• [Exercise requirements] Take every line from the material that has the word "picture" in it.

• [Information shown]
--------------------------------

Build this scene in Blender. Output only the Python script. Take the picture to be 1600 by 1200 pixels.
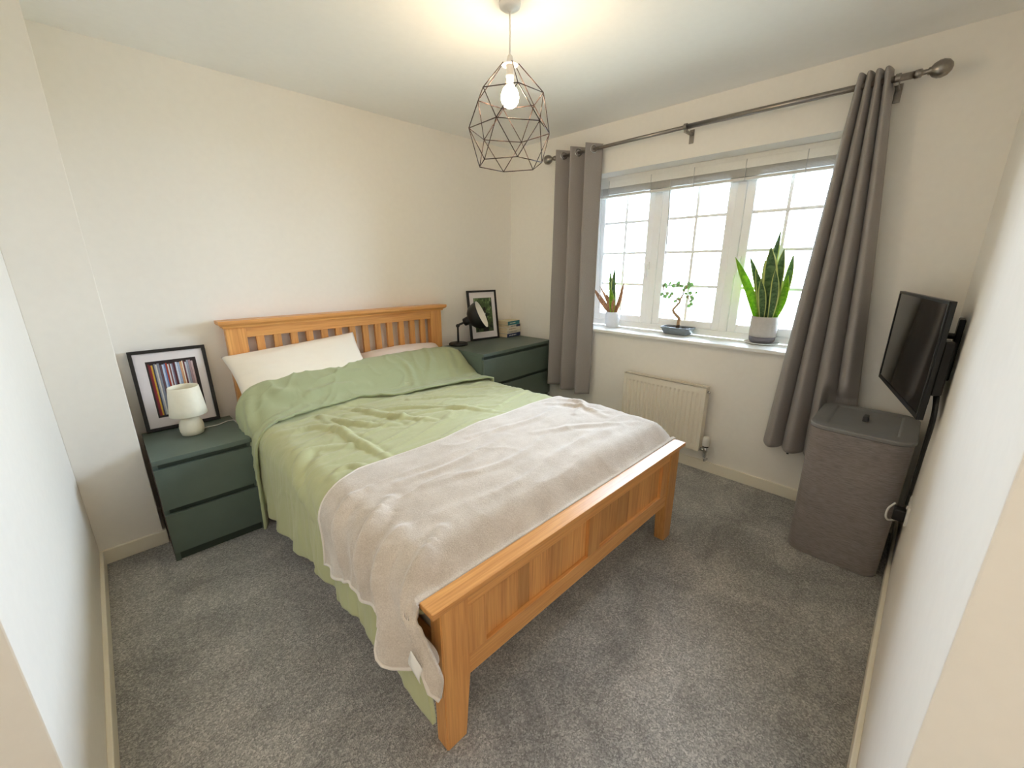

--------------------------------

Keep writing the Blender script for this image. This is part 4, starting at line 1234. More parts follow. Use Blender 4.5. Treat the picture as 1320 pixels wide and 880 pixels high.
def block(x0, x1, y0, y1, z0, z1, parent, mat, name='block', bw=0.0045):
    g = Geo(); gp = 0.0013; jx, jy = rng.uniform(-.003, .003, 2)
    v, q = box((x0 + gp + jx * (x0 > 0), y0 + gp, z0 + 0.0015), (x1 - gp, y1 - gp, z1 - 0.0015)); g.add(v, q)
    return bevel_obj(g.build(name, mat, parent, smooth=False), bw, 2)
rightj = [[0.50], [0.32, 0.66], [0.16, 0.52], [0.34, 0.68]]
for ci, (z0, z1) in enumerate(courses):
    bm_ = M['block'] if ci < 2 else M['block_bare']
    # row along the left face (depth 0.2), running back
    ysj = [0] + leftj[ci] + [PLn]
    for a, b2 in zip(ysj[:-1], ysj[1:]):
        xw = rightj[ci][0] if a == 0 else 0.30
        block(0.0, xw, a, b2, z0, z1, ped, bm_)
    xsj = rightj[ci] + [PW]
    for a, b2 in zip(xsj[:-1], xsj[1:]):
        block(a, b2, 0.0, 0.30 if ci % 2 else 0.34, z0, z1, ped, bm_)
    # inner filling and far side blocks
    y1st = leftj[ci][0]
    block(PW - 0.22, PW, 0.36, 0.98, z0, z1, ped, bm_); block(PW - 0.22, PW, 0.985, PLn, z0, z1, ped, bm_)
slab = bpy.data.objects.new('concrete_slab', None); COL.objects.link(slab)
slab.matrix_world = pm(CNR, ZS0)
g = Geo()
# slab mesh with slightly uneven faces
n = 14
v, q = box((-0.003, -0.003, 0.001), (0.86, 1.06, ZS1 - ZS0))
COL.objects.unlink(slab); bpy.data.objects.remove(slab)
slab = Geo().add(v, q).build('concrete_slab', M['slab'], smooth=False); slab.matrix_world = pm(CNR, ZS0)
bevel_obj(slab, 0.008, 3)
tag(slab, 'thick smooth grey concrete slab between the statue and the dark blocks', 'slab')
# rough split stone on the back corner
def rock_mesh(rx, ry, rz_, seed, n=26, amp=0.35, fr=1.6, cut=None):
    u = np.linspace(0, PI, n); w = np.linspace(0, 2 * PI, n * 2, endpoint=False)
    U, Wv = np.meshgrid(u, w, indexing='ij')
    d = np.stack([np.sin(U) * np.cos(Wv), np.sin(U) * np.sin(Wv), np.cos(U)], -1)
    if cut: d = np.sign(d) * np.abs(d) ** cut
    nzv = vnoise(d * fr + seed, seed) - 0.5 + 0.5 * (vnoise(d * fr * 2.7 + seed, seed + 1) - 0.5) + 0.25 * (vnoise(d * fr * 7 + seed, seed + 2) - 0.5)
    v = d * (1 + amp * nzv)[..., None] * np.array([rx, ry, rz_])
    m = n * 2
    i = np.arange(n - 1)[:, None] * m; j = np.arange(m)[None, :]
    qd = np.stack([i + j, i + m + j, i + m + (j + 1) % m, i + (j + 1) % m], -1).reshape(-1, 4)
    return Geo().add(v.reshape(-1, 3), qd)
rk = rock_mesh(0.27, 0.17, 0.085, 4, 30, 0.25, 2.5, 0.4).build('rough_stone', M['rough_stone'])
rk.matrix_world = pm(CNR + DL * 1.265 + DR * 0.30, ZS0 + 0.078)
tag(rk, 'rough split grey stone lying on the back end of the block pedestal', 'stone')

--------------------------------

• [Answer in full]
Build this scene in Blender. Output only the Python script. Take the picture to be 1600 by 1200 pixels.
Keep writing the Blender script for this image. This is part 4, starting at line 1234. More parts follow. Use Blender 4.5. Treat the picture as 1320 pixels wide and 880 pixels high.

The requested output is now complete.